Written exercise :: Reproduce the material below line by line, beginning with its first line and ending with the line that contains "UsdGeom.Scope.Define(stage, '/World/Looks')"; leave out pictures.
+--
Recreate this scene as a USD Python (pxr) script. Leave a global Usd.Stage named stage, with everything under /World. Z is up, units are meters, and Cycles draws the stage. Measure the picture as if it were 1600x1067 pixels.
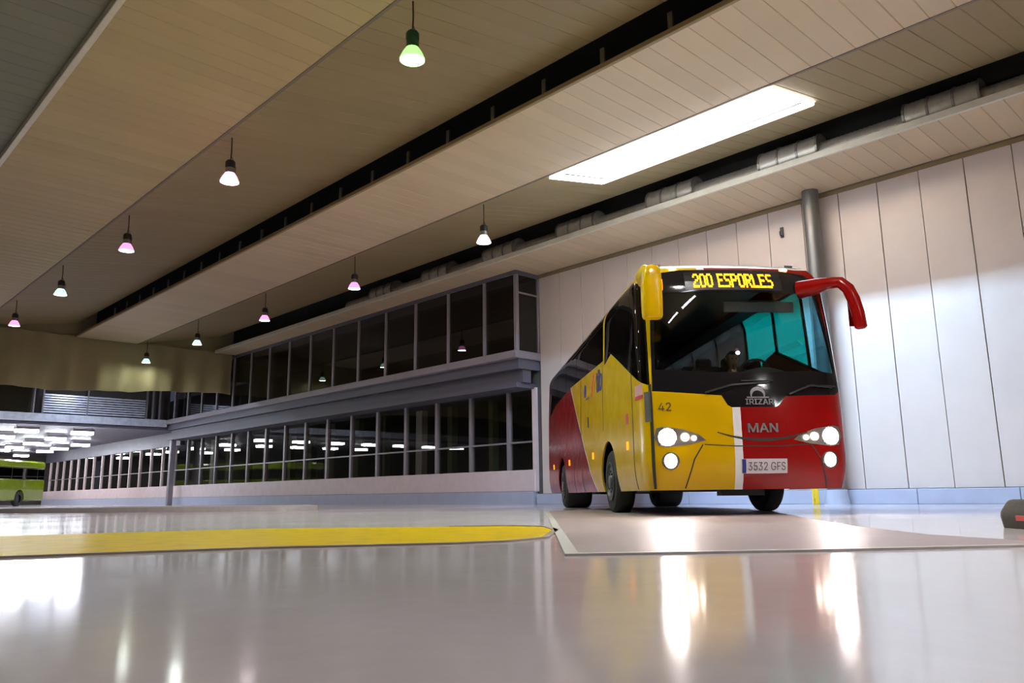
import math, random
import numpy as np
import trimesh
import shapely
import usdkit, meshkit
from shapely.geometry import Polygon, box as sbox, Point, LineString
from shapely.ops import unary_union
from pxr import Usd, UsdGeom, UsdShade, UsdLux, Gf, Sdf, Vt

random.seed(7)
RNG = np.random.default_rng(7)
stage = Usd.Stage.CreateInMemory()
UsdGeom.SetStageUpAxis(stage, UsdGeom.Tokens.z)
UsdGeom.SetStageMetersPerUnit(stage, 1.0)
UsdGeom.Xform.Define(stage, '/World')
UsdGeom.Scope.Define(stage, '/World/Looks')

# ---------------------------------------------------------------- camera, sky, exposure
EXPOSURE = 0.0
CAM_H, YAW, PITCH, ROLL, FPX = 0.30, 0.763829, 0.192988, -0.0126035, 1230.29
_f = np.array([math.sin(YAW) * math.cos(PITCH), math.cos(YAW) * math.cos(PITCH), math.sin(PITCH)])
_r = np.array([math.cos(YAW), -math.sin(YAW), 0.0])
_u = np.cross(_r, _f)
_r, _u = _r * math.cos(ROLL) + _u * math.sin(ROLL), -_r * math.sin(ROLL) + _u * math.cos(ROLL)
cam = UsdGeom.Camera.Define(stage, '/World/camera')
cam.AddTransformOp().Set(Gf.Matrix4d(*_r, 0, *_u, 0, *(-_f), 0, 0, 0, CAM_H, 1))
cam.CreateHorizontalApertureAttr(36.0)
cam.CreateVerticalApertureAttr(36.0 * 1067 / 1600)
cam.CreateFocalLengthAttr(36.0 * FPX / 1600)
cam.CreateClippingRangeAttr(Gf.Vec2f(0.02, 500))
cam.CreateExposureAttr(EXPOSURE)
# an enclosed hall at night: only a trace of light from outside
dome = UsdLux.DomeLight.Define(stage, '/World/night_sky')
dome.CreateIntensityAttr(0.02)
dome.CreateColorAttr(Gf.Vec3f(0.6, 0.7, 1.0))
# light levels (radiance) of the lamps that are built further down
L_TUBE_COOL, L_TUBE_WARM, L_TROUGH_RIM = 740.0, 46.0, 12.0
L_LENS, L_SHADE = 900.0, 3.2
L_FLUO = 42.0
L_HEAD, L_FOG, L_HEAD_IN = 260.0, 150.0, 22.0

# ---------------------------------------------------------------- helpers
TAKEN = {}


def numbered(parent, name):
    k = TAKEN.get((parent, name), 0)
    TAKEN[(parent, name)] = k + 1
    return name if k == 0 else f'{name}_{k:03d}'


def ppath(parent):
    return '/World' if parent is None else str(parent.GetPath())


def props(p, label=None, cat=None, group=None, kind=None):
    for k, v in (('label', label), ('category', cat), ('group', group), ('kind', kind)):
        if v:
            p.SetCustomDataByKey(k, v)
    return p


def obj(name, mesh, mat, parent=None, smooth=False, **kw):
    pp = ppath(parent)
    m = usdkit.mesh(stage, f'{pp}/{numbered(pp, name)}', mesh, mat, smooth=smooth)
    return props(m.GetPrim(), **kw)


def thing(name, loc=(0, 0, 0), rotz=0.0, parent=None, **kw):
    pp = ppath(parent)
    x = UsdGeom.Xform.Define(stage, f'{pp}/{numbered(pp, name)}')
    x.AddTranslateOp().Set(Gf.Vec3d(*map(float, loc)))
    if rotz:
        x.AddRotateZOp().Set(float(rotz))
    return props(x.GetPrim(), **kw)


def cat(ms):
    return trimesh.util.concatenate([m for m in ms if m is not None])


def bx(x0, x1, y0, y1, z0, z1):
    m = trimesh.creation.box((abs(x1 - x0), abs(y1 - y0), abs(z1 - z0)))
    m.apply_translation(((x0 + x1) / 2, (y0 + y1) / 2, (z0 + z1) / 2))
    return m


def rbox(x0, x1, y0, y1, z0, z1, r=0.02):
    """A box with chamfered edges."""
    r = min(r, abs(x1 - x0) * .45, abs(y1 - y0) * .45, abs(z1 - z0) * .45)
    pts = []
    for a in (0, 1):
        for b in (0, 1):
            for c in (0, 1):
                p = np.array([(x0, x1)[a], (y0, y1)[b], (z0, z1)[c]], float)
                s = np.array([1 - 2 * a, 1 - 2 * b, 1 - 2 * c], float) * r
                for k in range(3):
                    q = p + s
                    q[k] = p[k]
                    pts.append(q)
    return trimesh.convex.convex_hull(np.array(pts))


def hexa(p):
    """A solid from 8 corners (any convex)."""
    return trimesh.convex.convex_hull(np.array(p, float))


def lathe(profile, n=24, axis='z'):
    m = trimesh.creation.revolve(np.array(profile, float), sections=n)
    if axis == 'y':
        m.apply_transform(trimesh.transformations.rotation_matrix(math.pi / 2, [1, 0, 0]))
    if axis == 'x':
        m.apply_transform(trimesh.transformations.rotation_matrix(math.pi / 2, [0, 1, 0]))
    return m


def cyl(p, q, r, n=12, r2=None):
    """A (tapered) rod from p to q."""
    p, q = np.array(p, float), np.array(q, float)
    d = q - p
    L = np.linalg.norm(d)
    d /= L
    a = np.cross(d, [0, 0, 1.0] if abs(d[2]) < .9 else [1.0, 0, 0])
    a /= np.linalg.norm(a)
    b = np.cross(d, a)
    t = np.arange(n) / n * 2 * math.pi
    ring = np.cos(t)[:, None] * a + np.sin(t)[:, None] * b
    v = np.vstack([p + ring * r, q + ring * (r if r2 is None else r2), [p], [q]])
    f = []
    for i in range(n):
        j = (i + 1) % n
        f += [[i, n + i, j], [j, n + i, n + j], [2 * n, i, j], [2 * n + 1, n + j, n + i]]
    m = trimesh.Trimesh(v, f, process=False)
    m.fix_normals()
    return m


def tube(path, radii, n=14, flat=1.0, up=(0, 1, 0)):
    """A swept tube with round caps along a path; flat squeezes it along the up axis."""
    P = np.array(path, float)
    R = np.broadcast_to(np.array(radii, float), (len(P),))
    T = np.gradient(P, axis=0)
    T /= np.linalg.norm(T, axis=1, keepdims=True)
    v = []
    t = np.arange(n) / n * 2 * math.pi
    for p, d, r in zip(P, T, R):
        a = np.cross(d, up)
        a /= np.linalg.norm(a)
        b = np.cross(a, d)
        v.append(p + r * (np.cos(t)[:, None] * a + flat * np.sin(t)[:, None] * b))
    v = np.vstack(v + [[P[0]], [P[-1]]])
    m = len(P)
    f = []
    for k in range(m - 1):
        for i in range(n):
            j = (i + 1) % n
            f += [[k * n + i, k * n + j, k * n + n + i], [k * n + j, k * n + n + j, k * n + n + i]]
    for i in range(n):
        j = (i + 1) % n
        f += [[m * n, j, i], [m * n + 1, (m - 1) * n + i, (m - 1) * n + j]]
    g = trimesh.Trimesh(v, f, process=False)
    g.fix_normals()
    return g


def prism(poly, z0, z1):
    if not isinstance(poly, Polygon):
        poly = Polygon(poly)
    m = trimesh.creation.extrude_polygon(poly, z1 - z0, engine='earcut')
    m.apply_translation((0, 0, z0))
    return m


# ---------------------------------------------------------------- materials
def M(name, color, rough=.5, metal=0.0, var=.08, scale=3.0, bump=0.0, bscale=40.0, **extra):
    """Principled with a little noise in its colour and roughness."""
    c = np.array(color, float)
    nodes = {
        'pos': ('geometry', {}),
        'n': ('noise_texture', {'scale': scale, 'detail': 4.0, 'roughness': .6}),
        'ramp': ('rgb_ramp', {'ramp': [(.25, c * (1 - var)), (.75, np.minimum(c * (1 + var), 1))]}),
        'rr': ('map_range', {'from_min': .3, 'from_max': .7, 'to_min': max(rough * .85, .0), 'to_max': min(rough * 1.15, 1)}),
        'p': ('principled_bsdf', {'metallic': metal, **extra})}
    links = [('pos.position', 'n.vector'), ('n.fac', 'ramp.fac'), ('ramp.color', 'p.base_color'), ('n.fac', 'rr.value'), ('rr.result', 'p.roughness')]
    if bump:
        nodes['bn'] = ('noise_texture', {'scale': bscale, 'detail': 3.0})
        nodes['b'] = ('bump', {'strength': bump, 'distance': .01})
        links += [('pos.position', 'bn.vector'), ('bn.fac', 'b.height'), ('b.normal', 'p.normal')]
    return usdkit.material(stage, f'/World/Looks/{name}', nodes, links, surface='p.BSDF')


def EM(name, color, strength):
    return usdkit.material(stage, f'/World/Looks/{name}', {'e': ('emission', {'color': color, 'strength': strength})}, [], surface='e.emission')


def GLASS(name, tint, rough=0.0, ior=1.5, gloss=(1, 1, 1)):
    """A window pane: lets light through, mirrors by fresnel."""
    return usdkit.material(stage, f'/World/Looks/{name}', {
        't': ('transparent_bsdf', {'color': tint}), 'g': ('glossy_bsdf', {'color': gloss, 'roughness': rough}),
        'f': ('fresnel', {'IOR': ior}), 'geo': ('geometry', {}), 'front': ('math', {'math_type': 'subtract', 'value1': 1.0}),
        'k': ('math', {'math_type': 'multiply'}), 'm': ('mix_closure', {})},
        [('geo.backfacing', 'front.value2'), ('front.value', 'k.value1'), ('f.fac', 'k.value2'), ('k.value', 'm.fac'), ('t.BSDF', 'm.closure1'), ('g.BSDF', 'm.closure2')], surface='m.closure')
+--
Output for this exercise ::
Recreate this scene as a USD Python (pxr) script. Leave a global Usd.Stage named stage, with everything under /World. Z is up, units are meters, and Cycles draws the stage. Measure the picture as if it were 1600x1067 pixels.
import math, random
import numpy as np
import trimesh
import shapely
import usdkit, meshkit
from shapely.geometry import Polygon, box as sbox, Point, LineString
from shapely.ops import unary_union
from pxr import Usd, UsdGeom, UsdShade, UsdLux, Gf, Sdf, Vt

random.seed(7)
RNG = np.random.default_rng(7)
stage = Usd.Stage.CreateInMemory()
UsdGeom.SetStageUpAxis(stage, UsdGeom.Tokens.z)
UsdGeom.SetStageMetersPerUnit(stage, 1.0)
UsdGeom.Xform.Define(stage, '/World')
UsdGeom.Scope.Define(stage, '/World/Looks')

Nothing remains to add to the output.